I reveiwed my older posts and realized, I never wrote about my experience in learning to fly! Oh me, oh my, what an oversight. So let's correct that. When I was living and working in Lemoore, CA on the Lemoore Navy Airbase, I had the chance to join the Navy Flying Club. I started taking flying lessons from a very experienced teacher and I flew a plane! Me, at the controls. I've made the plane go up, go down, and go all around. In total I have 6 hours of fly time uder my belt which, alas, is not enough time to have flown solo, taken off, or landed a plane yet. I have just enough fly time to be hooked and wanting to get back into the cockpit and take off again!! It feels tremendously freeing to be flying a plane. That moment when you leave the ground and defy gravity just rocks. And being up in the air, with the unbeatable view, with freedom at your fingertips, nothing like it. I've driven sports cars, motorcycles, ATVs and none of those ground-bound contraptions compare. I've been on battle ships the size of a sky scraper, ocean fishing boats, catamarans, canoes, and rafts. And none of those water bound crafts compare. Flying is it's own unique, beautiful experience especially when the controls are in your hands. I went skydiving with a friend for her birthday and she asked how I liked it. It was my second time and I was very blasé about the whole thing. I told her was fun free falling and working the parachute but I'd rather have been flying the plane! Side bar: you may be catching on to the fact that I have some control issues where I like to be the one in charge of me. And I love that not even gravity can say otherwise. In case you were wondering, it's expensive flying a plane but the on-base flying club was a bit cheaper than most. The club was subsidized through the Moral, Welfare, and Recreation (MWR) command which every Navy base has. That way the club can offer discounts on their fees. And while I had some play money when I started, I ended up having to cover my own college tuition which ended my flying lessons. Work had been paying for college, which was awesome, until they weren't, which was sad. From my whopping 6 hours of flight I have come away with three good stories.
The flight club is on a Navy aviation base and uses the same runway as the fighter jets. So for my first time out to the club I was on the operations side and driving around the edge of the airfield looking for a way to the club house. In my personal experience as a Marine on an air base the Rule to Never Break is crossing the red line of the air field. If you do, you have better have a reason to be out there and following all of the rules. A top rule being, no POVs (personally owned vehicles). So I could see the club house through the perimeter fence but I couldn't see a way to it. I call and guy directs me around a building and through the fence onto, fuck me, the airfield. It's a section with lots of maintenance items and no planes, but it's still the red line of 'oh hell no'. The club guy tells me it's totally okay, look for my truck and park next to it. When I get into the club house he asks why I was so hesitant, what did I think was going to happen, that security was going to detain me or something? And I said yes, exactly. If this was a marine base and I drove my car on the airfield I would have a boot on my neck and face in the tarmac faster than you can say 'what the fuck?' But it's not, and I didn't, so it's all good.

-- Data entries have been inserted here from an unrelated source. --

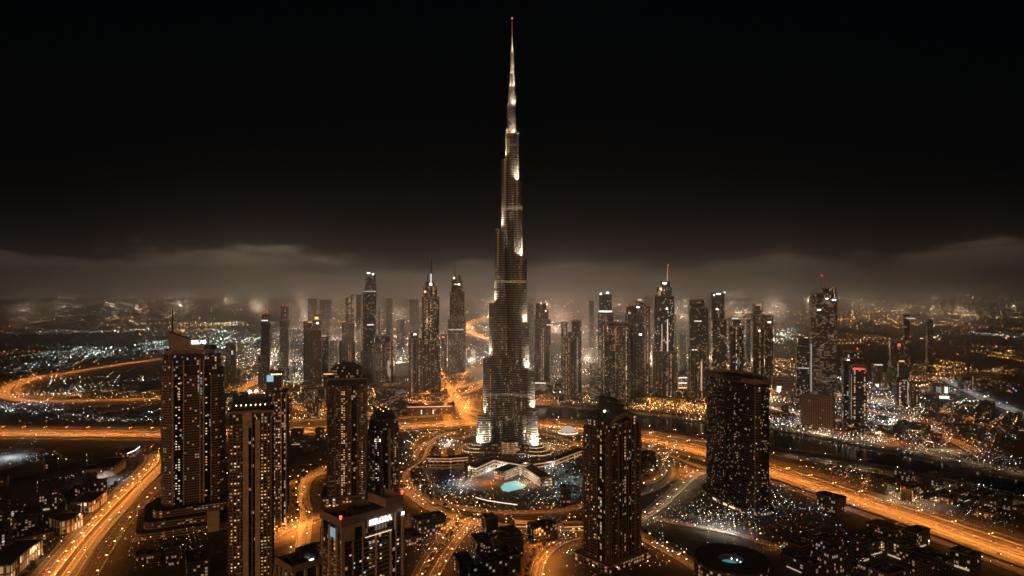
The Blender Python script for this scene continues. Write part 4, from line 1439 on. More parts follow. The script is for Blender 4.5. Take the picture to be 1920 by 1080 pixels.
def tower_curved():
    ox, oy = 322, 965
    OBST.append((ox, oy, 95))
    r = root('glass_tower', (ox, oy, 0), 0, 'wide dark glass tower with a curved front and lens shaped roof', 'tower')
    H = 184.0
    L = lambda p: (p[0] - ox, p[1] - oy)
    fr = smooth([(300, 1048), (294, 1031), (300, 1000), (311, 965), (325, 939), (339, 931), (353, 937)], 10)
    fr = [L(p) for p in fr]
    bk = [L(p) for p in smooth([(353, 937), (358, 975), (352, 1020), (331, 1048), (300, 1048)], 16)][:-1]
    nf = len(fr) - 1
    # end block on the right, then the blade between the two parts
    poly = fr + bk[1:-1]
    obj('glass_shaft', MB().prism(poly, 0, H - 6), [FH, ROOF], r)
    obj('parapet', MB().band(poly, .6, H - 6, H, 0, True), [mat('brown_parapet', (.20, .145, .105), .7)], r)
    obj('roof_deck', MB().prism([(p[0] * .97, p[1] * .97) for p in poly], H - 6, H - 3.5), [ROOF, ROOF], r)
    for k, m__ in ((int(nf * .55), DARK), (int(nf * .8), STONE_D)):
        p, q = Vector(fr[k]), Vector(fr[k + 1])
        d = (q - p).normalized()
        nn = Vector((d.y, -d.x))
        c = [p - d * .5, p + d * .5, p + d * .5 + nn * 1.6, p - d * .5 + nn * 1.6]
        obj('facade_blade', MB().prism([(v.x, v.y) for v in (c[0], c[3], c[2], c[1])], 4, H + (3 if m__ is STONE_D else -6), 0, 0), [m__], r)
    floors(r, poly, 5, H - 8, 3.6, .45, .55, mat('spandrel_metal', (.05, .05, .052), .4, .5), 'floor_edge')
    roof_plant(r, 0, 0, H - 3.5, 40, 23, 8)
    
    g = random.Random(12)
    sp_ = []
    for _ in range(95):
        i = g.randrange(1, nf)
        p, q = Vector(fr[i]), Vector(fr[i + 1])
        t = g.random()
        d = (q - p)
        sp_.append((p.x + d.x * t, p.y + d.y * t, 12 + g.randrange(45) * 3.6 + 1.9, math.atan2(d.y, d.x), ROOMS[g.choices((0, 1, 2, 3), (7, 4, 1, 1))[0]]))
    lit_windows(r, [s for s in sp_[:40]], 1.7, 1.2)
    pb = root('podium_block', (ox, oy, 0), 0, 'low dark base with lit shop fronts around the curved glass tower', 'podium')
    pl = offset(poly, 7, True)
    obj('base_storeys', MB().prism(pl, 0, 6), [FP, ROOF], pb)
    obj('deck_edge', MB().band(pl, .5, 5.4, 6.8, 0, True), [DARK], pb)
    for k in (int(nf * .42), int(nf * .5), int(nf * .64)):
        p, q = Vector(pl[k]), Vector(pl[k + 1])
        d = q - p
        obj('shop_front', MB().box(-d.length * .35, d.length * .35, -.5, -.1, 1, 3.6), [LWARM2], pb, (*((p + q) / 2), 0), math.atan2(d.y, d.x))
    return r


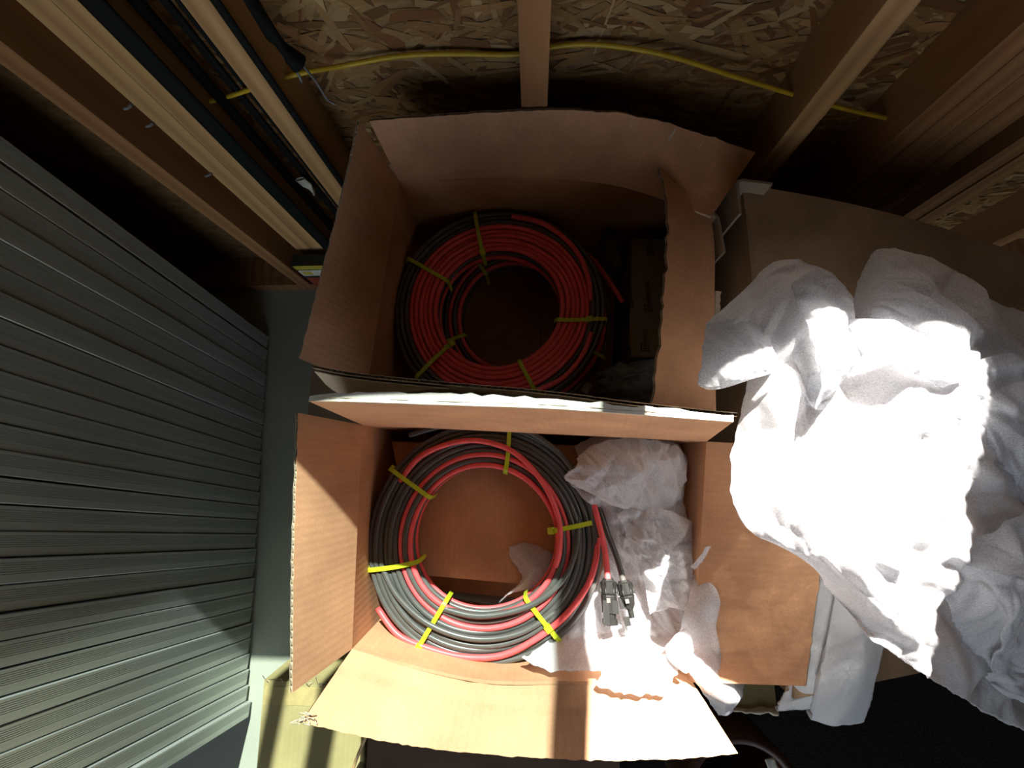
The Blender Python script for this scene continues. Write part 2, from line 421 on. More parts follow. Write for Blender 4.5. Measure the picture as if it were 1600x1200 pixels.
# window above the frame: the sun comes through it
win = thing('window_1', None, None, ((WIN[0]+WIN[1])/2, .60, WIN[2])); tag(win, 'sliding window in the strand board wall', kind='structure')
m = MB(); fy0, fy1 = .60, .66
m.box((WIN[0]-.03, STUD_Y, WIN[2]-.03), (WIN[1]+.03, fy1, WIN[2])); m.build('window_sill', 'pine', win)
m = MB(); m.box((WIN[0]-.03, STUD_Y, WIN[2]), (WIN[0], fy1, WIN[3])); m.box((WIN[1], fy0, WIN[2]), (WIN[1]+.03, fy1, WIN[3])); m.box((WIN[0]-.03, fy0, WIN[3]), (WIN[1]+.03, fy1, WIN[3]+.03))
m.build('window_frame', 'vinyl_frame', win)
MX0, MX1 = 0.148, 0.196
m = MB(); m.box((MX0, .615, WIN[2]), (MX1, .645, WIN[3])); m.build('mullion', 'vinyl_frame', win)
m = MB(); m.box((WIN[0], .634, WIN[2]), (MX0, .635, WIN[3])); m.build('insect_screen', 'screen', win)
m = MB(); m.box((WIN[0], .622, WIN[2]), (MX0, .626, WIN[3])); m.build('pane', 'glass', win)
m = MB(); m.box((-0.365, STUD_Y, WIN[2]), (WIN[1], .612, 1.212)); m.build('sill_light_stop', 'pine', win)  # added unseen block, steps the sill up to shift the sunlight's edge
for a, b in ((-0.40, -0.365), (-0.30, -0.25)):
    m = MB(); m.box((a, .605, WIN[2]), (b, .62, WIN[3])); m.build('muntin', 'vinyl_frame', win)

# dark mat on the floor at the right
m = MB(); m.box((0.20, -1.3, 0.0), (1.9, 0.30, 0.008)); tag(m.build('floor_mat', 'rug'), 'dark brown mat on the floor under the big carton', 'mat')

# ------------------------------------------------------------------ yellow house cable through the studs
m = MB()
pts = [Y(300,165,.555), Y(365,148,.555), Y(455,118,.55), Y(540,102,.58), Y(620,88,.585), Y(700,84,.587), Y(806,85,.589), Y(870,72,.587), Y(940,70,.585), Y(1040,86,.575), Y(1150,120,.565), Y(1252,151,.556), Y(1330,172,.556), Y(1396,187,.556), Y(1450,200,.556)]
m.tube(polyline(pts, 90), 0.0042, 8, False, 0, (1.0, 0.75)); tag(m.build('yellow_cable', 'wire_yellow'), 'yellow sheathed electric cable running through holes in the pine studs', 'cable')

# ------------------------------------------------------------------ things hanging at the left of the wall
def hang(name, label, cat, px, y0, r, ztop, zbot, parts=1, flat=None, mat='strap_black', sway=0.0):
    b = Y(px, 0, y0); x = b.x
    t = thing(name, label, cat, (x, y0, zbot))
    for k in range(parts):
        m = MB(); dx = (k-(parts-1)/2)*r*2.3
        path = [(x+dx+sway*math.sin(i*0.5+k)*0.5, y0-(k%2)*r*1.5, ztop+(zbot-ztop)*i/16) for i in range(17)]
        m.tube(path, r, 8, False, 0, flat); m.build('strand' if parts > 1 else 'strap', mat, t)
    return t
hang('black_strap', 'wide black strap hanging flat beside the double pine stud', 'strap', 143, 0.500, 0.0155, 1.12, 0.12, 1, (1.0, 0.25))
hang('black_lead', 'black lead hanging in the stud bay next to the wide strap', 'cable', 212, 0.55, 0.009, 1.12, 0.18, 1)
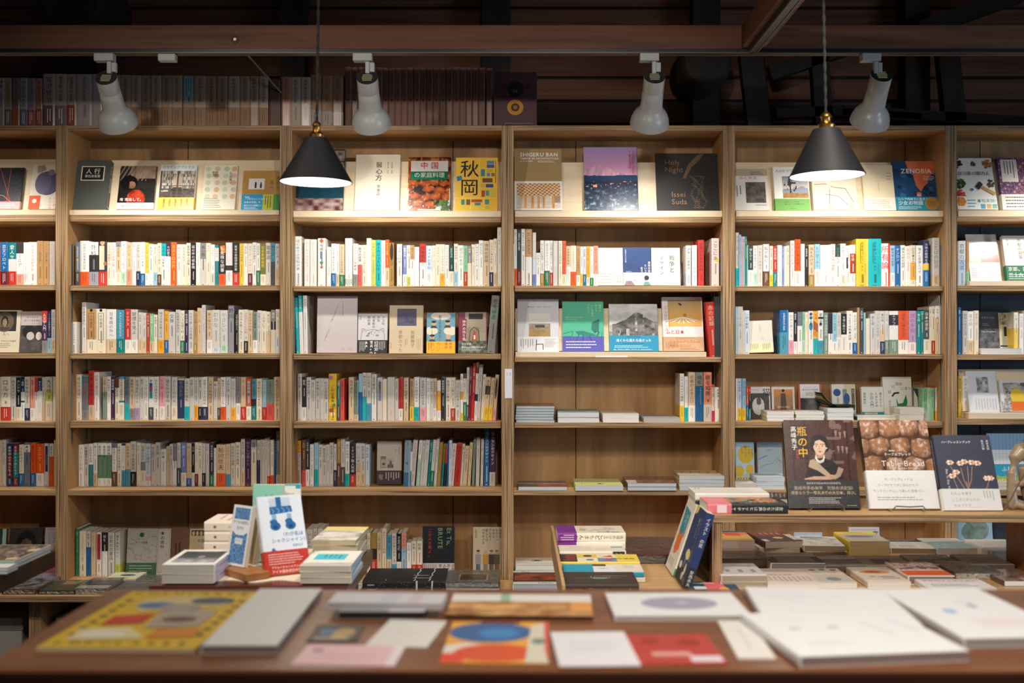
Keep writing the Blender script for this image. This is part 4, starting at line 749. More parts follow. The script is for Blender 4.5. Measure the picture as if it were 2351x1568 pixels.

The first day that I flew, after we had landed, the instructor had me taxi the plane back to the hanger bay. In my job on the base I spend a good bit of time around these jets when they are in the hanger bay. I know how big they are in relation to me on the ground walking around them. However, it is a completely different story when you are in a tenny, tiny, four seat prop plane and you come face to face with a Giant Fighter Jet. I was taxing us, the tower told us to hold postion, so I did, and around the coner, coming straight towards me, was a fucking bohemath of a plane. The sucker could kock me over with his exhaust and not even know he had done so. Much like a huge tractor triler and an itty bitty coup on the highway. So I held my breath, perfectly happy to give up the right of way to the jet, until he turned down a feeder lane back to his hanger bay and I could continue on my way. Phew! My last story is less happy. When on the ground I put a grease mark on the windshield where the horizon is at. Then when in the air, I use the that mark to level off the plane by again placing it on the horizon. Central Valley California is an extremely polluted place with absolutely terrible air quality. I've looked it up and the 3 of the top ten cities for over the national average of asthma are cities in central valley. I personnaly experiened a 6 month cough and congestion until I left the valley. So when I get in the air, 4 times out of 6 I had to put that horizon mark in the center of the smog layer. That layer of muck which coates the entire horizon. Saddest thing I've heard in a long time is, 'Since you can't see the horizon, place the mark in the middle of the smog layer.' from my instructor. Oi vey.